The prophets looked forward to a day when God would come down to set things straight, make things right, and deal definitively with the enemies of sin, death, and the devil. “Rejoice, O Zion! Cry out, O Jerusalem! Look, your king is coming to you. He is righteous and brings salvation, humble and riding on a donkey” (Zech. 9:9).
In his song “My Deliverer,” Rich Mullins writes:
Joseph took his wife and her child and they went to Africa to escape the rage of a deadly king.
There along the banks of the Nile, Jesus listened to the song that the captive children used to sing…
My Deliverer is coming,
My Deliverer is standing by.
In the song, Jesus hears the songs of his people and their cries for help as though they were still echoing in the distance from centuries before.
There in the Sahara winds Jesus heard the whole world cry
For the healing that flowed from His own scars
My Deliverer is coming,
My Deliverer is standing by.He will never break his promise, though I doubt my heart, I doubt my eyes
My deliverer is coming,
my deliverer is standing by.
What a profound picture of Jesus not missing one single solitary cry of pain, as not one word from God’s people falls upon deaf ears.

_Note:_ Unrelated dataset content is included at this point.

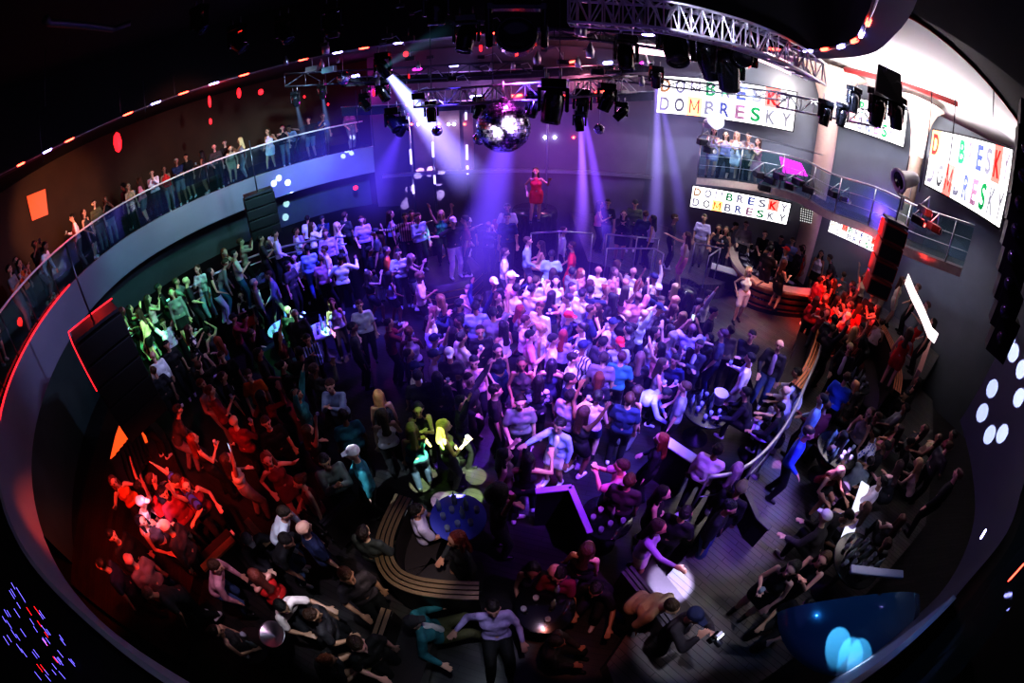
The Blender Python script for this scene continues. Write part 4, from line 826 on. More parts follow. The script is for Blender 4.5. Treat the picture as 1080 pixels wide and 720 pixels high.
# white ceiling and walls
area((8.0, 7.5, 6.9), (8.5, 8.5, 8.6), (1, .95, .95), 250, 3, 2); area((10.5, 7.5, 6.6), (10.5, 7.0, 8.6), (1, .92, .92), 250, 3, 2); point((11.5, 10.5, 7.2), (1, .55, .4), 60); point((8.5, 12.2, 7.4), (1, .8, .7), 45)
spot((5, 8, 7.6), (7.5, 15, 4.5), (.75, .8, 1), 700, 70, .8); spot((6, 7, 7.4), (13, 9, 4.5), (.55, .6, .85), 420, 70, .8); point((10.5, 12, 5.4), (.8, .05, .9), 60); point((11.5, 9.5, 4.4), (.35, .1, .9), 50)
spot((-7, 8, 7.2), (-12.5, 12, 5.5), (1, .3, .1), 160, 80, .8); point((-9.6, 12.2, 6.4), (1, .03, .02), 30); point((-11.4, 6.2, 5.8), (1, .04, .02), 26); spot((-9, 6, 6.9), (-14.5, 7.5, 6), (1, .5, .22), 500, 50, .6); point((-6, 16, 6.2), (.5, .03, .4), 60); point((2.5, 14.8, 6.4), (1, .35, .5), 60); point((-1.5, 14.5, 5.8), (.7, .3, .9), 50); point((-9.4, 13.8, 4.3), (.6, 1, .9), 8)
area((-5.5, 8, 6.2), (-11.5, 9, 4.6), (.6, .65, 1), 26, 2, 1); spot((-3, 7, 7.0), (-8.5, 14, 4.6), (.3, .9, .9), 700, 34, .7); spot((-3, 7, 7.0), (-11.5, 9.5, 4.8), (.35, .7, .8), 420, 34, .7); point((-10.3, 3.3, 4.4), (1, .03, .02), 12)
area((1, 3, 8.8), (1, 6, 0), (.3, .2, .8), 26, 8, 6)
spot((3, 3, 7), (7.5, .8, 3.4), (.35, .15, .6), 120, 60, .8); spot((-2, 3, 6.8), (-4, -.3, 3.2), (.5, .6, .6), 60, 80, .8)
# hard edged pools thrown by the multi beam lamps
def pools(src, pxs, z, col, power, ang, names=None):
    for (u, v) in pxs: spot(src, at(u, v, z), col, power, ang, .12, .01)
pools((.3, 2.2, 7.0), [(453, 495), (487, 490), (502, 502), (498, 524), (443, 510), (476, 527)], 0, (.75, 1, .55), 12000, 3.0)
pools((.3, 2.2, 7.0), [(466, 528), (478, 533)], 0, (.85, .6, 1), 12000, 3.0)
pools((-3.0, 1.5, 6.6), [(396, 483), (400, 521), (412, 525), (377, 491)], .9, (.75, .9, 1), 1500, 3.4)
pools((-3, 6, 6.8), [(297, 325), (278, 322), (323, 324), (308, 350), (345, 343), (335, 322), (161, 383), (140, 388)], 1.0, (.4, 1, .55), 3200, 3.4)
pools((-3, 6, 6.8), [(392, 325), (355, 350)], 1.0, (.8, .5, 1), 2400, 3.4)
def wpools(src, pxs, d, col, power, ang):
    for (u, v) in pxs: spot(src, atd(u, v, d), col, power, ang, .12, .01)
wpools((-4, 9.5, 5.4), [(305, 184), (306, 195), (308, 176), (319, 175), (322, 184), (321, 193), (312, 172)], 13.9, (.8, .9, 1), 12000, 2.0)
wpools((-1.5, 11.8, 5.2), [(432, 199), (440, 186), (462, 196), (463, 211), (428, 215), (452, 185)], 17.2, (.7, .6, 1), 4500, 3.4)
wpools((-5.5, 9, 6.4), [(351, 143), (356, 138), (361, 146), (353, 151), (365, 141), (357, 153), (350, 156)], 15.4, (.6, .7, 1), 6000, 1.5)
wpools((1.0, 2.4, 6.4), [(1057, 345), (1075, 385), (1041, 398), (1032, 425), (1043, 456), (1058, 460), (1063, 362), (1075, 420)], 7.6, (.85, .88, 1), 22000, 2.6)
wpools((1.5, 2.0, 6.2), [(912, 676), (897, 694), (876, 706)], 2.9, (.85, .88, 1), 2600, 4)
pools((3.2, 2.2, 6.8), [(822, 493), (880, 500), (868, 520), (882, 528)], .5, (.8, .4, 1), 3500, 3.0)
pools((4.8, 2.0, 6.6), [(935, 500), (912, 540), (925, 560), (897, 560)], 1.4, (.65, .62, 1), 300, 4.0)
spot((-4, 8, 7.4), (-10.5, 12, 5.1), (.75, .9, 1), 700, 44, .8); spot((-4, 8, 7.4), (-8, 14.5, 5.1), (.75, .9, 1), 700, 34, .8); spot((-3.4, 1.4, 5.6), px(85, 600, .3), (1, .12, .04), 700, 30, .7)  # first two wide spots added to brighten the balcony handrail
rs = random.Random(3)
for k in range(34):
    u = rs.uniform(430, 730); v = rs.uniform(280, 440)
    if k > 24: u = rs.uniform(560, 690); v = rs.uniform(380, 470)
    c_ = rs.choice([(.25, .06, 1), (.12, .1, 1), (.45, .3, 1), (.7, .68, 1), (.5, .1, .95), (.2, .1, 1), (.5, .42, 1)])
    spot((rs.uniform(-2, 5), rs.uniform(4, 10), 6.8), px(u, v, 1.5), c_, rs.uniform(450, 1100), rs.uniform(7, 12), .5)
spot((5, 6, 7.2), px(790, 305, 1.3), (1, .8, .85), 420, 9, .5); spot((4, 6, 7.2), px(724, 270, 1.8), (1, .7, .8), 380, 8, .5); spot((1.5, 9, 7), px(565, 198, 2.9), (1, .15, .12), 500, 9, .5)
for q_ in ((.5, 6.5, 6.0), (-1.5, 6.0, 4.5), (1.2, 6.4, 5.4)): spot(q_, atd(531, 134, 9.0), rs.choice([(.6, .4, 1), (1, .9, 1)]), 2200, 9, .4)  # spots added to brighten the mirror ball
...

After riding into Jerusalem on Palm Sunday to usher in the last week of his earthly life, it was time for yet another cry. All of the mystery of Israel’s history would climax and culminate in one final cry. We call it the cry of dereliction. After being mocked by the masses, betrayed by Judas, denied by Peter, unjustly accused, sentenced to death, scourged by soldiers, crowned with thorns, stricken, smitten, and afflicted, condemned, abandoned, and alone, it all comes down to the cry from the cross, “Eli, Eli Lama Sabachthani!” or “My God, my God, why have you forsaken me?”
Jesus cries on the cross for us. He suffers and cries and dies in our place. He is forsaken by his father so we don’t have to be. He is abandoned and alone so we never will be. And his promise to us is this: “I will never leave you nor forsake you. I will be with you always, to the very end of the age.”
The shortest verse in the English Bible is “Jesus wept” (John 11:35). But the shortest verse in Greek is “Rejoice always” (1 Thess. 5:16). Because Jesus wept, we can rejoice always.